--- SUPPLIED MATERIAL ---
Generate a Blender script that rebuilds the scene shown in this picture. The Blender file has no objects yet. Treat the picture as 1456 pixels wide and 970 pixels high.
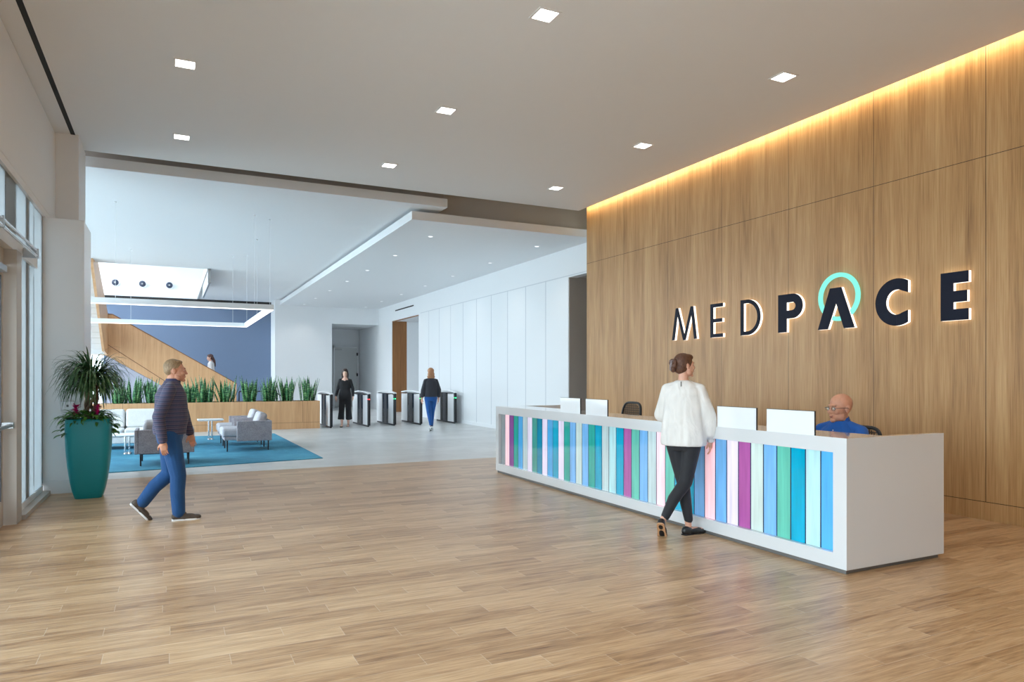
import bpy, bmesh, math, random
from mathutils import Vector, Matrix
PI = math.pi
random.seed(7)
S = bpy.context.scene
COL = S.collection
rad = math.radians

# ------------------------------------------------------------------ materials
def new_mat(name):
    m = bpy.data.materials.new(name); m.use_nodes = True
    nt = m.node_tree; nt.nodes.clear()
    out = nt.nodes.new('ShaderNodeOutputMaterial')
    return m, nt, out
class G:
    """small helper for node maths"""
    def __init__(s, nt): s.nt = nt
    def n(s, t, **k):
        a = s.nt.nodes.new(t)
        for q, v in k.items(): setattr(a, q, v)
        return a
    def link(s, a, b): s.nt.links.new(a, b)
    def val(s, node, i, v):
        if isinstance(v, (int, float)): node.inputs[i].default_value = v
        elif isinstance(v, (tuple, list)): node.inputs[i].default_value = v
        else: s.link(v, node.inputs[i])
    def m(s, op, a, b=0.0, c=0.0):
        x = s.n('ShaderNodeMath', operation=op)
        s.val(x, 0, a); s.val(x, 1, b); s.val(x, 2, c)
        return x.outputs[0]
    def comb(s, x, y, z):
        c = s.n('ShaderNodeCombineXYZ'); s.val(c, 0, x); s.val(c, 1, y); s.val(c, 2, z); return c.outputs[0]
    def obj(s):
        t = s.n('ShaderNodeTexCoord'); p = s.n('ShaderNodeSeparateXYZ'); s.link(t.outputs['Object'], p.inputs[0])
        return p.outputs[0], p.outputs[1], p.outputs[2], t.outputs['Object']
    def noise(s, vec, scale=5, detail=3, rough=.5, dist=0.0):
        a = s.n('ShaderNodeTexNoise'); s.link(vec, a.inputs['Vector'])
        a.inputs['Scale'].default_value = scale; a.inputs['Detail'].default_value = detail
        a.inputs['Roughness'].default_value = rough; a.inputs['Distortion'].default_value = dist
        return a.outputs['Fac']
    def white(s, vec):
        a = s.n('ShaderNodeTexWhiteNoise', noise_dimensions='3D'); s.link(vec, a.inputs['Vector']); return a.outputs['Value']
    def ramp(s, fac, stops, interp='LINEAR'):
        r = s.n('ShaderNodeValToRGB'); s.val(r, 0, fac); cr = r.color_ramp; cr.interpolation = interp
        while len(cr.elements) < len(stops): cr.elements.new(.5)
        for e, (p, c) in zip(cr.elements, stops): e.position = p; e.color = (*c, 1)
        return r.outputs[0]
    def mix(s, fac, a, b, mode='MIX'):
        x = s.n('ShaderNodeMix', data_type='RGBA', blend_type=mode)
        s.val(x, 0, fac)
        for i, v in ((6, a), (7, b)):
            if isinstance(v, (tuple, list)): x.inputs[i].default_value = (*v[:3], 1)
            else: s.link(v, x.inputs[i])
        return x.outputs[2]
    def bsdf(s, out, col, rough=.5, metal=0.0, bump=None, bs=.1, bd=.01, **k):
        b = s.n('ShaderNodeBsdfPrincipled')
        if isinstance(col, (tuple, list)): b.inputs['Base Color'].default_value = (*col[:3], 1)
        else: s.link(col, b.inputs['Base Color'])
        s.val(b, b.inputs.find('Roughness'), rough); b.inputs['Metallic'].default_value = metal
        for q, v in k.items(): b.inputs[q.replace('_', ' ')].default_value = v
        if bump is not None:
            u = s.n('ShaderNodeBump'); u.inputs['Strength'].default_value = bs; u.inputs['Distance'].default_value = bd
            s.link(bump, u.inputs['Height']); s.link(u.outputs[0], b.inputs['Normal'])
        s.link(b.outputs[0], out.inputs[0]); return b

def srgb(r, g, b):
    f = lambda c: (c/255/12.92) if c/255 <= .04045 else ((c/255+.055)/1.055)**2.4
    return (f(r), f(g), f(b))

def plain(name, col, rough=.5, metal=0.0, noise=.04, nscale=8, bump=0.0, bscale=60, **k):
    m, nt, out = new_mat(name); g = G(nt); x, y, z, o = g.obj()
    f = g.noise(o, nscale, 3)
    c = g.mix(g.m('MULTIPLY', f, noise*2), col, tuple(v*.6 for v in col))
    bm = g.noise(o, bscale, 3) if bump else None
    g.bsdf(out, c, rough, metal, bm, bump, .005, **k)
    return m

def emis(name, col, st):
    m, nt, out = new_mat(name); g = G(nt); e = g.n('ShaderNodeEmission')
    e.inputs[0].default_value = (*col, 1); e.inputs[1].default_value = st
    g.link(e.outputs[0], out.inputs[0]); return m

def glass(name, tint=(.93, .97, .97), refl=.12, rough=.02, haze=0.0, hazecol=(.8, .88, .9)):
    m, nt, out = new_mat(name); g = G(nt)
    t = g.n('ShaderNodeBsdfTransparent'); t.inputs[0].default_value = (*tint, 1)
    gl = g.n('ShaderNodeBsdfGlossy'); gl.inputs['Roughness'].default_value = rough
    lw = g.n('ShaderNodeLayerWeight'); lw.inputs[0].default_value = .25
    f = g.m('MULTIPLY', lw.outputs['Fresnel'], refl*5)
    f = g.m('MINIMUM', f, .6)
    mx = g.n('ShaderNodeMixShader'); g.link(f, mx.inputs[0]); g.link(t.outputs[0], mx.inputs[1]); g.link(gl.outputs[0], mx.inputs[2])
    last = mx.outputs[0]
    if haze:
        d = g.n('ShaderNodeBsdfDiffuse'); d.inputs[0].default_value = (*hazecol, 1)
        tr = g.n('ShaderNodeBsdfTranslucent'); tr.inputs[0].default_value = (*hazecol, 1)
        m1 = g.n('ShaderNodeMixShader'); m1.inputs[0].default_value = .5; g.link(d.outputs[0], m1.inputs[1]); g.link(tr.outputs[0], m1.inputs[2])
        m2 = g.n('ShaderNodeMixShader'); m2.inputs[0].default_value = haze; g.link(last, m2.inputs[1]); g.link(m1.outputs[0], m2.inputs[2])
        last = m2.outputs[0]
    g.link(last, out.inputs[0]); return m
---
WORK REQUIRED -
Looking at the data above, show all lines where the word "scene" occurs.

CORRECT RESPONSE -
Generate a Blender script that rebuilds the scene shown in this picture. The Blender file has no objects yet. Treat the picture as 1456 pixels wide and 970 pixels high.
S = bpy.context.scene